2015 Hillman Prize for Web Journalism | Hillman Foundation

Hillman Prizes

2015 Hillman Prize for Web Journalism

Joan Biskupic, Janet Roberts and John Shiffman

Joan Biskupic, Janet Roberts and John Shiffman

“The Echo Chamber”
Reuters

Reuters undertook the most comprehensive and innovative examination ever of the Supreme Court’s docket to scrutinize its most secretive process—how the justices select which cases they will hear.

They found that a small group of lawyers has secured special entrée to America’s court of last resort and given their clients—almost always the nation’s largest corporations—a disproportionate chance to influence the law of the land.

Their findings force us to think about what equal access to justice means in the United States today.

Reuters dissected more than 10,000 appeals from nine Supreme Court terms, involving nearly 17,000 attorneys. Among those lawyers, they identified a group that might best be called the elite of the elite: 66 lawyers who succeeded at getting their cases before the court at an incredible rate. Less than 1 percent of attorneys who sought the high court’s ear were involved in an astonishing 43 percent of the cases the justices chose to decide during that period. 

To explicate these findings, the reporters interviewed approximately 200 of America’s top attorneys and constitutional law experts. And in an unprecedented coup for coverage of the publicity-shy Supreme Court, Biskupic got on-the-record interviews with eight of the nine sitting justices.

Informed by this rare combination of sophisticated data work and deep beat reporting, Reuters’ analysis suggests that the court has created a new criterion for determining whether to hear an appeal—a standard that goes beyond weighing the merits of a case and extends to judging the virtues of the lawyer who is bringing it.

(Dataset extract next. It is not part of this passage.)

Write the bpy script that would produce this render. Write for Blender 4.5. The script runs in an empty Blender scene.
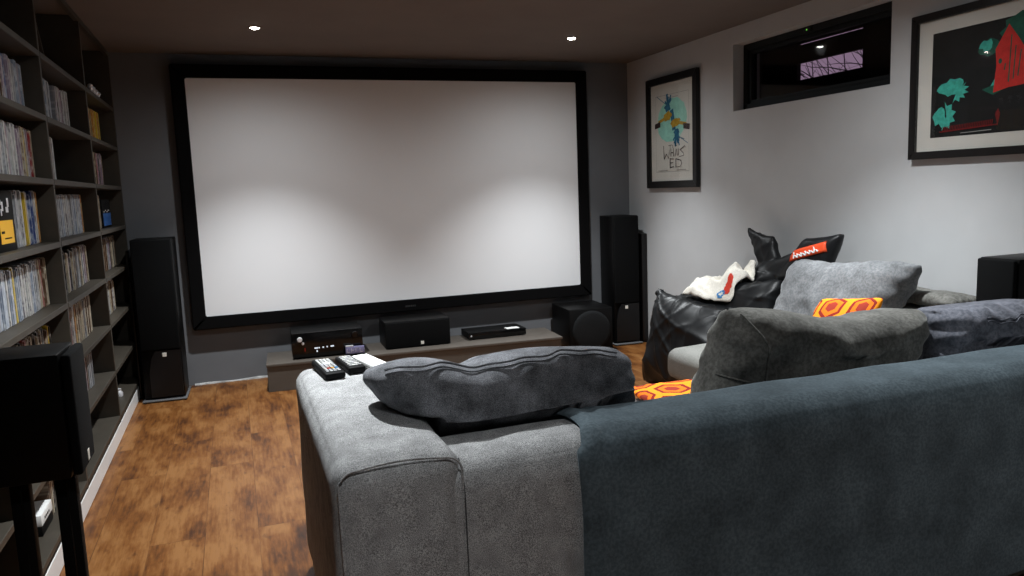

The implications are profound. This small group of attorneys almost always represents corporate America. Workers or customers looking to challenge large companies are left out in the cold. 

Moreover, the deference to this cadre of lawyers creates an insularity that stunts the development of jurisprudence and reinforces an ever-narrower view of the law. 

Devoting an editorial to the series, The New York Times highlighted a disturbing conclusion: “As troubling as the court’s shrinking bar is the justices’ matter-of-fact acceptance of it.” The editors cited Justice Ginsburg’s revealing comment: “Business can pay for the best counsel money can buy… That’s just a reality.” As a result, the Times wrote, “the biggest cost of all may fall on regular Americans, for whom justice at the highest court in the land becomes less accessible every day.”


Joan Biskupic is an editor-in-charge for legal affairs at Reuters. She has covered the Supreme Court for more than twenty years and is the author of biographies on Justices Antonin Scalia and Sandra Day O’Connor, and of a political history on the Sonia Sotomayor appointment. Before joining Reuters in 2012, she was the Supreme Court reporter for The Washington Post and for USA Today. She is a regular panelist on PBS’s Washington Week with Gwen Ifill and holds a law degree from Georgetown University.

Janet Roberts helps lead Thomson Reuters’ data journalism team, where she specializes in analytical reporting for news enterprise and investigative stories. She and other Reuters reporters won a 2013 Gerald Loeb Award for a probe of Chesapeake Energy that led to criminal antitrust charges and a change in executive leadership. Before joining Reuters in 2011, she spent almost seven years on the computer-assisted reporting team at the New York Times. A 1986 graduate of the University of North Carolina at Chapel Hill, Janet started her career at the Star-News in Wilmington, N.C., followed by a stint as the computer-assisted reporting editor at the Saint Paul Pioneer Press in Minnesota.

John Shiffman is an investigative reporter for Reuters. At The Philadelphia Inquirer, he was a finalist for a Pulitzer Prize for National Reporting. He is a lawyer, a former associate director of the White House Fellows program, and a New York Times best-selling author.